Smashing Venus dry

Earth Planet. Sci. Lett. doi: 10.1016/j.epsl.2008.01.031 (2008)

Credit: NASA/ JPL-CALTECH

It is unclear why Venus, despite being similar in size and density to the Earth, has much less water in its planetary interior. A new study suggests that the formation of Venus by a head-on collision of two planetary embryos — and the resultant liquid vaporization — is to blame.

J. Huw Davies from Cardiff University, UK, generated a model for the formation of Venus during a mega-collision and its effects on the planet's water contents. According to the conceptual model, the shock of the impact released water from minerals in the colliding bodies. The turbulent environment facilitated the reaction of the released water with iron. The hydrogen freed during the reaction, by virtue of being light, probably escaped into space while the oxidized iron ultimately sank into the planet's interior.

Although the Earth also experienced a large collision, which formed the Moon, the event was smaller and there was therefore less potential for extensive reactions between iron and water, thus ensuring a much wetter planet Earth.

Mantle helium stores

Science 319, 943–945 (2008)

Higher ratios of the stable isotope 3He to 4He in ocean island basalts relative to mid-ocean ridge basalts are usually suggested to reflect a deep primordial mantle reservoir source for ocean island basalts that has undergone minimal melt extraction. However, a recent study contends that 3He may instead be stored in the refractory mantle rocks left behind after melting.

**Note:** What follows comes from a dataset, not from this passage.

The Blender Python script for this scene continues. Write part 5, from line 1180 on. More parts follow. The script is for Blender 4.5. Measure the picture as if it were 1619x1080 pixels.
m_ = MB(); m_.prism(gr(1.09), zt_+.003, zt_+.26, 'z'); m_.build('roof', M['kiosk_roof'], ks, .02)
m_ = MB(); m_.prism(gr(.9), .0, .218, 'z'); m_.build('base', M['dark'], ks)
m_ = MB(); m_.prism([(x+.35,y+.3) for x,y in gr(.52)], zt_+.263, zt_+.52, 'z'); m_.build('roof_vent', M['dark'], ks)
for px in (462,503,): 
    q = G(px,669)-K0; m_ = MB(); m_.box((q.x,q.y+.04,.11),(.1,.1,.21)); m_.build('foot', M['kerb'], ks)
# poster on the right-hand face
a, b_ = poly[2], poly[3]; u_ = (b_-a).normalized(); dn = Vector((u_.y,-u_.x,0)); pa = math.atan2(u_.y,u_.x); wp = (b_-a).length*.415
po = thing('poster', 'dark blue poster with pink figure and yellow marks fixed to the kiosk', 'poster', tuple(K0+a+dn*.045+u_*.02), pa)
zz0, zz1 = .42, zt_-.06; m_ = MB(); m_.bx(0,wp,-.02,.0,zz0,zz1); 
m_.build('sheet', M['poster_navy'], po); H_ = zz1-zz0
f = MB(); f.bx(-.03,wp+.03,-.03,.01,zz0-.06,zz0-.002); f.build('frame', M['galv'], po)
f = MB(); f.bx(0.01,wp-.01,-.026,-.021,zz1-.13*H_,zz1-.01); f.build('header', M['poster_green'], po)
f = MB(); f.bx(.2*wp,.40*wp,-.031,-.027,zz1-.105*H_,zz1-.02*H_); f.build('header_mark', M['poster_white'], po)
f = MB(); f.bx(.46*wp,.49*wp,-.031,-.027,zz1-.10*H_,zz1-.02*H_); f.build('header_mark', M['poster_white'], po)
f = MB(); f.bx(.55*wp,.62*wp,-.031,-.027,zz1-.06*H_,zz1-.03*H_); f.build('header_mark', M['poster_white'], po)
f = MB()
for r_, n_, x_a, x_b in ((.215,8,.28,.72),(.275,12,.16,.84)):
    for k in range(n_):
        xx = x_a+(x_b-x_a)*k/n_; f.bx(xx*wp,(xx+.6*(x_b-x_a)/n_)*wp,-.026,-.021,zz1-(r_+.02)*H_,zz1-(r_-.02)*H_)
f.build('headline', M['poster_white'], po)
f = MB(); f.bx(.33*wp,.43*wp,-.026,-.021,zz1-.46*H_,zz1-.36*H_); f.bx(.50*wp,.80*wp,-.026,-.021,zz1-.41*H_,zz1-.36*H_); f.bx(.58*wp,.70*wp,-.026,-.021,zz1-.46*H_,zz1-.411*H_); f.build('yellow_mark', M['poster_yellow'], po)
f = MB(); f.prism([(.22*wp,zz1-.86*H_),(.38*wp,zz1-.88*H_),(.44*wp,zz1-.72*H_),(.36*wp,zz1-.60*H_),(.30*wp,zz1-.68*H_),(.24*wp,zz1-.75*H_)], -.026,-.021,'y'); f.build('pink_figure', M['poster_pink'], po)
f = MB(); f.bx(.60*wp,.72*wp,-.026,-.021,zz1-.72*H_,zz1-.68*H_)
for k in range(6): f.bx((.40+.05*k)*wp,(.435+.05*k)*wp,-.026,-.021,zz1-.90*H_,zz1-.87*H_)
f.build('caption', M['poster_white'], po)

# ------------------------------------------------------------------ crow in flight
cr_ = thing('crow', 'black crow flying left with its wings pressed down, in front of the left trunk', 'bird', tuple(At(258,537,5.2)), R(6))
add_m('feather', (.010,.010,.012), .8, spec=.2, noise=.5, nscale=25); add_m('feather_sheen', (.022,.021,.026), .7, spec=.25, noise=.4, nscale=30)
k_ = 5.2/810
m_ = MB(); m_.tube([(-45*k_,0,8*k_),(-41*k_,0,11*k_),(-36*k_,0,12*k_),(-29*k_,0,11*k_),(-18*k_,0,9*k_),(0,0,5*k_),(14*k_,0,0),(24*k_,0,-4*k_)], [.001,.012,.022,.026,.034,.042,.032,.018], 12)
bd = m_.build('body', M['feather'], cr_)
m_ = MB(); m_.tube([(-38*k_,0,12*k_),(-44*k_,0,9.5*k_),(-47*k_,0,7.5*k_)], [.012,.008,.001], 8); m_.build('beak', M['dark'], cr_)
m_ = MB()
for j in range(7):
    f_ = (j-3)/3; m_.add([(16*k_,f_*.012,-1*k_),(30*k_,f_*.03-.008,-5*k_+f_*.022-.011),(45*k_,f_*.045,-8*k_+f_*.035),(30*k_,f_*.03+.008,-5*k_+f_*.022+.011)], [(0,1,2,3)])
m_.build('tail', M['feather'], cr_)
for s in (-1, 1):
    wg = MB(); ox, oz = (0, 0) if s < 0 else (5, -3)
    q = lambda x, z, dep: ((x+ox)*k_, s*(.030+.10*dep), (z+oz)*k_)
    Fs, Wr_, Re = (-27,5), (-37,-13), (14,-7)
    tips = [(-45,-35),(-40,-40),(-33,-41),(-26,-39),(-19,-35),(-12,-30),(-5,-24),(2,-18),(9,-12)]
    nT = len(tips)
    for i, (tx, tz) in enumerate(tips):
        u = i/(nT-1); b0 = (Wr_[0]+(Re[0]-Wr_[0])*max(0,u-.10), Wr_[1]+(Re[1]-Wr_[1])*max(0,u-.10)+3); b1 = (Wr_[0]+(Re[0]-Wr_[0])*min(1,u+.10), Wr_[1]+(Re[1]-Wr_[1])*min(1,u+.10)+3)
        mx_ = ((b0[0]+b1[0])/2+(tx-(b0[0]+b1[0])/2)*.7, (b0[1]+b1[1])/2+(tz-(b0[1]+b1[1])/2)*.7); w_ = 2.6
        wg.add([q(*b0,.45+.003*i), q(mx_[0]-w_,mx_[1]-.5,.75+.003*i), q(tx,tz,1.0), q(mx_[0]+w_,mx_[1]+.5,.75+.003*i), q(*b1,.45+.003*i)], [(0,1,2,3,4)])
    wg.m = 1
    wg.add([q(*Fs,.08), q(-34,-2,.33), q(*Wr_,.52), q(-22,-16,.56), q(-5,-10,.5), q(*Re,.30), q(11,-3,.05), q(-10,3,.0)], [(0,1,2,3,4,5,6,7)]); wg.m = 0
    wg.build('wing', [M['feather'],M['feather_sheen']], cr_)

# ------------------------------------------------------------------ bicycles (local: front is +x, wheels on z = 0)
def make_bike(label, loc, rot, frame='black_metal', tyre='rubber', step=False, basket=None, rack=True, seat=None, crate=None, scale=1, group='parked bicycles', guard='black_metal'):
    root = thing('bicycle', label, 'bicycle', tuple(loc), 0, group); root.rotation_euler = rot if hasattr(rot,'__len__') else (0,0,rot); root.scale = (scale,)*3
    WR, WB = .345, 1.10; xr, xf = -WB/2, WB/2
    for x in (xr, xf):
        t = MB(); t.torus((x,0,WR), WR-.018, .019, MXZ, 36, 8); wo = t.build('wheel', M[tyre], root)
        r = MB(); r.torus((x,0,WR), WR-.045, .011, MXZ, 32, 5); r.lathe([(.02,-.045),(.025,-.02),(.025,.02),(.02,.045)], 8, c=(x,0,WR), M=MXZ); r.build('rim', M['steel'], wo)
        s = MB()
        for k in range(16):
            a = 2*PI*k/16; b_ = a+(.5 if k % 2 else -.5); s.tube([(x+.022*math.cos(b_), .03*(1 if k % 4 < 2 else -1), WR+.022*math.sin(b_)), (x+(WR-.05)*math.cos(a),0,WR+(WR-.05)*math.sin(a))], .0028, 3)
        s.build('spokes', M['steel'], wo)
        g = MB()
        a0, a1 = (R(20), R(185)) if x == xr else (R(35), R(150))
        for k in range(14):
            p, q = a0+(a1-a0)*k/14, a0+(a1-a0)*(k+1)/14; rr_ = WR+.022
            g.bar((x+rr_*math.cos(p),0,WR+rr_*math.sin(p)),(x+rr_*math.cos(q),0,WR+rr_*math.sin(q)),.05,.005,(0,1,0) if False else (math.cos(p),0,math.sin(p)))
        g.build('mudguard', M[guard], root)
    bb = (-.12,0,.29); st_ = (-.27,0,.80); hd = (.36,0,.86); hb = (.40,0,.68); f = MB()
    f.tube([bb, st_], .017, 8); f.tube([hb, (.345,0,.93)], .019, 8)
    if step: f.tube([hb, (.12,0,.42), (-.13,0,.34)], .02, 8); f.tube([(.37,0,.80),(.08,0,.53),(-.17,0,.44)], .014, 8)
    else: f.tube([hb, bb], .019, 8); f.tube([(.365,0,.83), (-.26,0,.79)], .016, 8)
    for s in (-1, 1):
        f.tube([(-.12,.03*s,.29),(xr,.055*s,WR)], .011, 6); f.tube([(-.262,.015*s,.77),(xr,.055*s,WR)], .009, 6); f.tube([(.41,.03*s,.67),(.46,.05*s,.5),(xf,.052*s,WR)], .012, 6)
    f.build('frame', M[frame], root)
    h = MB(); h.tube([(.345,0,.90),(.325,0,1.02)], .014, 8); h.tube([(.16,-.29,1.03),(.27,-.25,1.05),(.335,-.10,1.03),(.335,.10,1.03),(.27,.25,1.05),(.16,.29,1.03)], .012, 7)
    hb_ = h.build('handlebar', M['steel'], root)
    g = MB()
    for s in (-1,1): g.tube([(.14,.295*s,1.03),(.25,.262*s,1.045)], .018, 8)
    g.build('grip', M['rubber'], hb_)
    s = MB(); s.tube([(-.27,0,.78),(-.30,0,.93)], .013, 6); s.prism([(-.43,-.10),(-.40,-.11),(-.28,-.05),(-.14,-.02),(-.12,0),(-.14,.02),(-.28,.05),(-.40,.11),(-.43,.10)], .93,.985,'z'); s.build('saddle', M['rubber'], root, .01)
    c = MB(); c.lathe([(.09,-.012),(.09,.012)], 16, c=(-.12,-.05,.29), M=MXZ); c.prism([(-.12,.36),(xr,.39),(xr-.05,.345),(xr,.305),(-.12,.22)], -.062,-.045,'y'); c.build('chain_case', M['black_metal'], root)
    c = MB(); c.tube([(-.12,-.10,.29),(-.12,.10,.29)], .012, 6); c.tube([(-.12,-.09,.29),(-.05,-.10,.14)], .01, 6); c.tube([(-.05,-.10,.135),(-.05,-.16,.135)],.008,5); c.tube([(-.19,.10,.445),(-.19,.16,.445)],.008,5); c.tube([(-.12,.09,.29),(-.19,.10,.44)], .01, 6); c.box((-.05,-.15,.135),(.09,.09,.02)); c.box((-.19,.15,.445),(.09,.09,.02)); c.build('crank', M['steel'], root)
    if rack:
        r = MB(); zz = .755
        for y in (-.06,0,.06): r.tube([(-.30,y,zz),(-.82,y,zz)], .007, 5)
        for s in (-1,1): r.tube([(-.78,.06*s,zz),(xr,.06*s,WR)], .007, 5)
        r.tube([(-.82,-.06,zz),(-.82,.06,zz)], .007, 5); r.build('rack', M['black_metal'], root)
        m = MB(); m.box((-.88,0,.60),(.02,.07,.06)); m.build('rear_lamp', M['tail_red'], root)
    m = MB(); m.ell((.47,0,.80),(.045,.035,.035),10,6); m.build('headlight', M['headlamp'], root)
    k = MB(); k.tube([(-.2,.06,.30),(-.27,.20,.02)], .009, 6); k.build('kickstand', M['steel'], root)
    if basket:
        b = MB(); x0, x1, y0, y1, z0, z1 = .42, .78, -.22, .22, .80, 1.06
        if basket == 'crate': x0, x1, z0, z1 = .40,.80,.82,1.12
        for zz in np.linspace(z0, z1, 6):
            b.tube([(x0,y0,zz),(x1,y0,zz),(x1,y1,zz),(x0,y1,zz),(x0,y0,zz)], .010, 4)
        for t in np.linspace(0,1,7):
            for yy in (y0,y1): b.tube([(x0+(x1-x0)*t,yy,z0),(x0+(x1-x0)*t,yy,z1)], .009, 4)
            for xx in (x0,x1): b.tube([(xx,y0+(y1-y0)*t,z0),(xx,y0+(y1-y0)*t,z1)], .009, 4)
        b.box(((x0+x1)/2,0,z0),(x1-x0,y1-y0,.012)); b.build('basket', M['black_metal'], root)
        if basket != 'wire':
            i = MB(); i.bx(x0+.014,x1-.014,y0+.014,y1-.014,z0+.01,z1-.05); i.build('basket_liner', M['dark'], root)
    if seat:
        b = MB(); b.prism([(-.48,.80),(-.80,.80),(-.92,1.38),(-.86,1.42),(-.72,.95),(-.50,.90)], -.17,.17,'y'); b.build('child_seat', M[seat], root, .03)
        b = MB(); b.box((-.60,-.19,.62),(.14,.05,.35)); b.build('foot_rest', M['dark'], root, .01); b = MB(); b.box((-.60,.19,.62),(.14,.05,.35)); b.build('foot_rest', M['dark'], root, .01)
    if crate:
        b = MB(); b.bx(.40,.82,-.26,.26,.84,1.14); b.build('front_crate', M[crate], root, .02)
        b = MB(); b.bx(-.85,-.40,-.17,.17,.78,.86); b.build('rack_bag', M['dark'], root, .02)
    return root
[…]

Francis Albarede of the Université de Lyon, France, used numerical simulations to study helium diffusion in the mantle. He suggests that early in Earth's history, helium rich in 3He moved from primordial mantle rock to the refractory melt residues.

During the production of ocean island basalts, the residues undergo considerable stretching, and helium is consequently transferred to 3He-poor mantle sources of ocean island basalts, which subsequently melt to generate magmas high in 3He. This helium diffusion does not occur during mid-ocean ridge basalt production, leading to the lower 3He concentrations.

High impact

Nature 452, 206–209 (2008)

New observations show signatures of the Gulf Stream deep in the upper troposphere, suggesting that the current has a much larger effect on atmospheric processes than previously thought.

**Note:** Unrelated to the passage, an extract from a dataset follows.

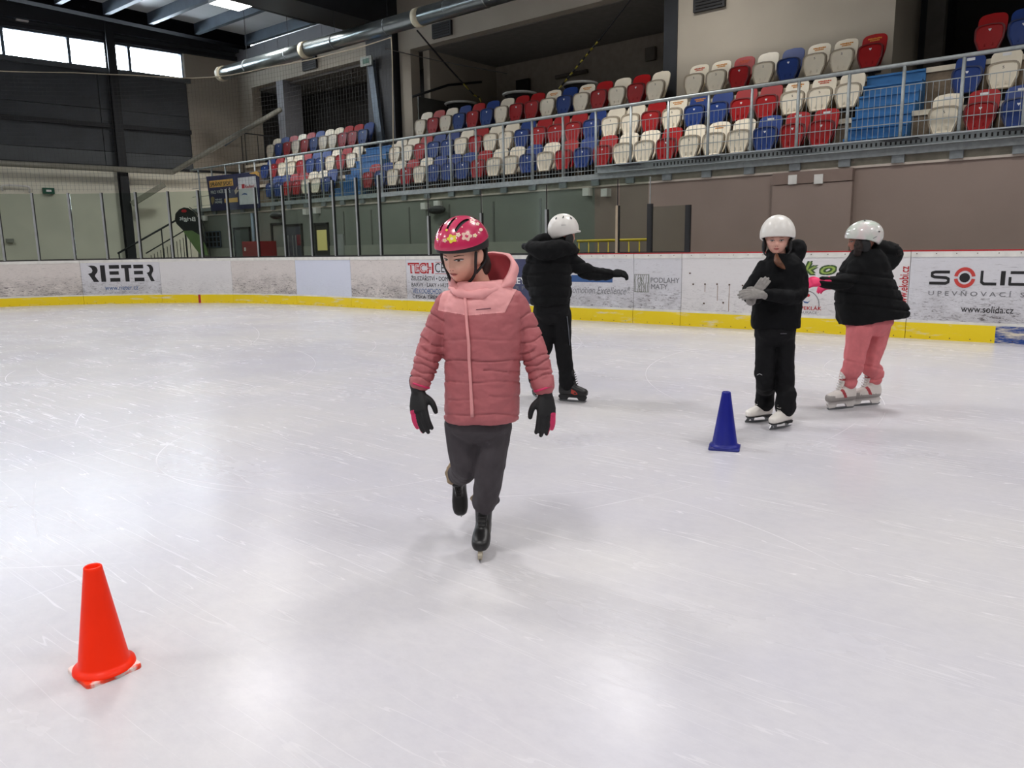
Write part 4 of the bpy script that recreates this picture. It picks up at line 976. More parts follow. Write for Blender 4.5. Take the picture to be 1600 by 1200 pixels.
# ---- protective net above the far boards
t = thing('protective_net', 'fine protective net hung above the far boards', 'net', board_pt(18)+[0, 0, 2.9])
def onBs(px, py):
    return onB(px, py)
RP = [onBs(x, y) for x, y in ((606, 57), (560, 72), (480, 92), (420, 103), (352, 117), (320, 120), (290, 121), (200, 116), (110, 112), (0, 110))]
RS_ = np.array([p[0] for p in RP]); RZ_ = np.array([p[1] for p in RP])
def ztop(s): return float(np.interp(s, RS_, RZ_))
n_ = MB(); sN = np.arange(RS_[0], 27.5, .10)
def bp(s, z): p = board_pt(s, -.09); return np.array([p[0], p[1], z])
for s in sN: n_.beam(bp(s, 2.9), bp(s, ztop(s)), 0.0026, 0.0026, (1, 0, 0))
for z in np.arange(2.95, 7.2, .10):
    for a, b in zip(sN[:-1:3], sN[3::3]):
        if z < min(ztop(a), ztop(b)): n_.beam(bp(a, z), bp(b, z), 0.0026, 0.0026)
o = n_.obj('netting', P('net_cord', (64, 64, 62), .9), t); o['kind'] = 'stuff'
V, F = tube([bp(s, ztop(s)) for s in np.arange(RS_[0], 27.5, .3)], .012, 6, 'round', 1); mesh('top_rope', V, F, P('rope_tan', (150, 140, 120), .8), t, True)
V, F = tube([bp(RS_[0], ztop(RS_[0])), bp(RS_[0], 5.0), bp(RS_[0]+.1, 2.9)], .012, 6, 'round', 2); mesh('side_rope', V, F, MATS['rope_tan'], t, True)
# ---- ceiling lamps over the ice
def emit(name, rgb, s):
    m = bpy.data.materials.new(name); m.use_nodes = True; b = m.node_tree.nodes['Principled BSDF']; b.inputs['Base Color'].default_value = (.8, .8, .8, 1)
    b.inputs['Emission Color'].default_value = (*rgb, 1); b.inputs['Emission Strength'].default_value = s; return m
M_LAMP = emit('lamp_diffuser', (1, .97, .92), 6.0); n = 0
for s in LAMP_S:
    for l in LAMP_L:
        if (LAMP_S.index(s)+LAMP_L.index(l)) % 2: continue
        vis = (s, l) == (13.0, 20.25)
        t = thing('ceiling_lamp', 'bright hall lamp under the roof near the far bay' if vis else 'hall lamp, %s from the stand, %s from the far end' % (ORD[LAMP_S.index(s)], ORD[LAMP_L.index(l)]), 'lamp', (s, l, 8.18), 'hall lamps over the ice')
        MB().box((s-.48, l-.73, 8.18), (s+.48, l+.73, 8.26)).obj('housing', M_GALV, t)
        MB().box((s-.45, l-.7, 8.165), (s+.45, l+.7, 8.18)).obj('diffuser', M_LAMP, t)
        MB().box((s-.02, l-.02, 8.26), (s+.02, l+.02, 8.45)).obj('hanger', M_STEELD, t)
        ld = bpy.data.lights.new('lamp_light', 'AREA'); ld.shape = 'RECTANGLE'; ld.size = .9; ld.size_y = 1.4; ld.energy = LAMP_W; ld.color = (1.0, .98, .96); ld.spread = math.radians(150)
        lo = bpy.data.objects.new('lamp_light', ld); COL.objects.link(lo); lo.parent = t; lo.location = (0, 0, -.03)
# cable tray between lamps under the roof
p0, p1 = onz(360, 0, 8.25), onz(492, 36, 8.25); o = MB().beam(p0, p1, .1, .06).obj('lamp_conduit', M_STEELD); tag(o, 'dark conduit leading from the visible lamp along the roof', 'conduit')
# ---- cones
def cone(loc, h, m, label, yaw, rb, rt_, base):
    t = thing('traffic_cone', label, 'cone', loc)
    b = base/2; c = math.cos(yaw); s = math.sin(yaw); L = np.array(loc)
    R_ = lambda x, y: np.array([c*x-s*y, s*x+c*y, 0])
    ring = []
    for sx, sy in ((1, 1), (-1, 1), (-1, -1), (1, -1)):
        for a in np.linspace(0, 90, 5): 
            A = math.radians(a) + {(1, 1): 0, (-1, 1): math.pi/2, (-1, -1): math.pi, (1, -1): -math.pi/2}[(sx, sy)]
            ring.append(((b-.018)*sx+.018*math.cos(A), (b-.018)*sy+.018*math.sin(A)))
    V = []; n = len(ring)
    for z, k in ((0, 1), (.010, 1), (.013, .98)): V += [L + R_(x*k, y*k) + [0, 0, z] for x, y in ring]
    F = [(i, (i+1) % n, n+(i+1) % n, n+i) for i in range(n)] + [(n+i, n+(i+1) % n, 2*n+(i+1) % n, 2*n+i) for i in range(n)] + [tuple(range(2*n, 3*n)), tuple(range(n))[::-1]]
    mesh('base', V, F, m[1], t)
    prof = [(rb+.014, .012), (rb+.012, .022), (rb, .027), (rb-.004, .034), (rt_+.001, h-.012), (rt_, h-.003), (rt_-.003, h), (rt_-.006, h-.004), (rt_-.007, h-.05), (rb-.02, .04)]
    V, F = loft([((L[0], L[1], z), RT*r, HV*r, 2) for r, z in prof], 40, False); mesh('body', V, F, m[0], t, True)
    return t
MO = P('cone_orange', (250, 44, 3), .42, 0, .04, spec=.25); MBL = P('cone_blue', (10, 22, 128), .4, 0, .06, spec=.4)
def worn(name, rgb, k):
    m = bpy.data.materials.new(name); m.use_nodes = True; nt = m.node_tree; b = nt.nodes['Principled BSDF']; tc = nt.nodes.new('ShaderNodeTexCoord'); n = nt.nodes.new('ShaderNodeTexNoise'); n.inputs['Scale'].default_value = 12; n.inputs['Detail'].default_value = 6
    nt.links.new(tc.outputs['Object'], n.inputs['Vector']); r = nt.nodes.new('ShaderNodeValToRGB'); r.color_ramp.elements[0].position = k; r.color_ramp.elements[1].position = k+.06
    r.color_ramp.elements[0].color = (*lin(rgb), 1); r.color_ramp.elements[1].color = (*lin((236, 214, 208)), 1); nt.links.new(n.outputs['Fac'], r.inputs[0]); nt.links.new(r.outputs[0], b.inputs['Base Color']); b.inputs['Roughness'].default_value = .5; return m
co = onz(164, 1046); e0 = onz(104, 1046)-onz(136, 1074)
cone(co, .345, (MO, worn('cone_orange_icy', (240, 62, 24), .47)), 'orange traffic cone with icy square base in the near corner', math.atan2(e0[1], e0[0]), .076, .026, .165)
cb = onz(1132, 699.5)
cone(cb, .365, (MBL, worn('cone_blue_icy', (24, 34, 120), .6)), 'dark blue traffic cone standing before the girl with clasped gloves', .35, .082, .027, .19)
# =================================================================== PEOPLE
from mathutils import noise as mnoise
def proj(V):
    d = np.asarray(V, float) - EYE; z = d @ FW
    return np.stack([800 + F_PX*(d @ CR)/z, 600 - F_PX*(d @ CU)/z], -1)
def sstep(x, a, b): t = np.clip((x-a)/(b-a), 0, 1); return t*t*(3-2*t)
def wrinkle(V, F, amp, sc, seed=0, stretch=(1, 1, 1)):
    N = normals(V, F); st_ = np.array(stretch)
    d = np.array([mnoise.fractal(Vector(v*st_*sc) + Vector((seed*7.3, seed*3.1, 0)), .9, 2.0, 3) for v in V])
    return V + N*(d*amp)[:, None]
def groove(V, F, g, depth): return V - normals(V, F)*(g*depth)[:, None]

def shaft_line(g, toe, up, style, L, fx=0.0, dz=0.0):
    """points along the middle of a skate's shaft, top first"""
    X = unit(toe); Zv = unit(np.asarray(up)-np.dot(up, X)*X); k = L/.235; hb = {'figure': .050, 'hockey': .055, 'rec': .058}[style]*k
    return [g + Zv*(hb+(z-dz)*k) - X*(x-fx)*k for z, x in ((.20, .058), (.14, .054), (.10, .052))]
class Fig:
    """a figure: pixel joints on a vertical plane through the place where it stands"""
    def __init__(s, px, py, label):
        s.base = onz(px, py); s.fwd = float(np.dot(s.base, HV)); s.k = s.fwd/F_PX
        s.root = thing('person', label, 'person', s.base)
    def A(s, x, y, dy=0.0): return onP(x, y, s.base + HV*dy, HV)
    def ring(s, xl, xr, y, ry, dy=0.0, e=2.3, tilt=0.0):
        c = s.A((xl+xr)/2, y, dy); return (c, RT*((xr-xl)/2*s.k*(1+dy/s.fwd)) + ZZ*tilt, HV*ry, e)
    def T(s, pts, r, **k): return tube([s.A(*p) for p in pts], r, **k)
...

The heat transported from low to high latitudes through the Gulf Stream is known to influence daily weather phenomena such as the formation of cyclones and clouds, but its effect on longer-term climate is poorly understood. Shoshiro Minobe from Hokkaido University, Japan, and colleagues used circulation models, operational weather analyses and recent satellite observations to determine the current's influence on the atmosphere. They found that surface wind convergence in the marine boundary layer is the anchor for a narrow band of precipitation that meanders with the Gulf Stream front. Associated upward motion and cloud formation reach well into the upper troposphere.

Deep atmospheric heating by the Gulf Stream may also drive remote climate anomalies through the formation of planetary waves, a process with implications for predictions of the spatial variability of future climate change.

The big buzz

Proc. Natl Acad. Sci. USA 105, 1960–1964 (2008)

Credit: ELLEN CURRANO

The Palaeocene–Eocene Thermal Maximum, an abrupt global warming event 55.8 million years ago, is associated with high atmospheric CO2, warmer oceans and, according to a new study, very hungry insects.

Ellen Currano of Pennsylvania State University, USA, and her colleagues analysed fossil leaves across the Palaeocene–Eocene boundary preserved in the Bighorn Basin, Wyoming, USA. They measured the amount and type of damage caused by feeding insects in thousands of fossils. The peak feeding frequency occurred at the height of the thermal maximum, before returning to background levels.

The team suggests that some insect habitats expanded northwards as temperatures rose, while other native populations flourished in the warm climate. Additionally, almost every plant species was targeted by specialized herbivores, which implies that the insects were able to respond quickly to changing climate and vegetation patterns caused by the rapid increase in atmospheric CO2.

Nitrate under the pavement

Geology 36, 259–262 (2008)

Desert pavement — a surficial mosaic of rock fragments — is a common feature of arid regions around the world. In the Mojave Desert of southern California, the soil immediately underlying desert pavement contains unusually high levels of nitrate, reports a new study.

Robert Graham from the University of California–Riverside, USA, and his colleagues measured the concentrations of nitrate and chloride from the uppermost metre of soils from three different locations in the Mojave Desert. They found that soils beneath desert pavement contained much higher nitrate concentrations than those lacking a pavement cover. Coexisting high concentrations of chloride indicate that these soils are poorly leached. As a result, nitrate deposited from the atmosphere or biogenic activity accumulates at shallow depth, rather than being carried away.

If these results are globally applicable, estimates of nitrogen stored in near-surface desert soils may increase fivefold.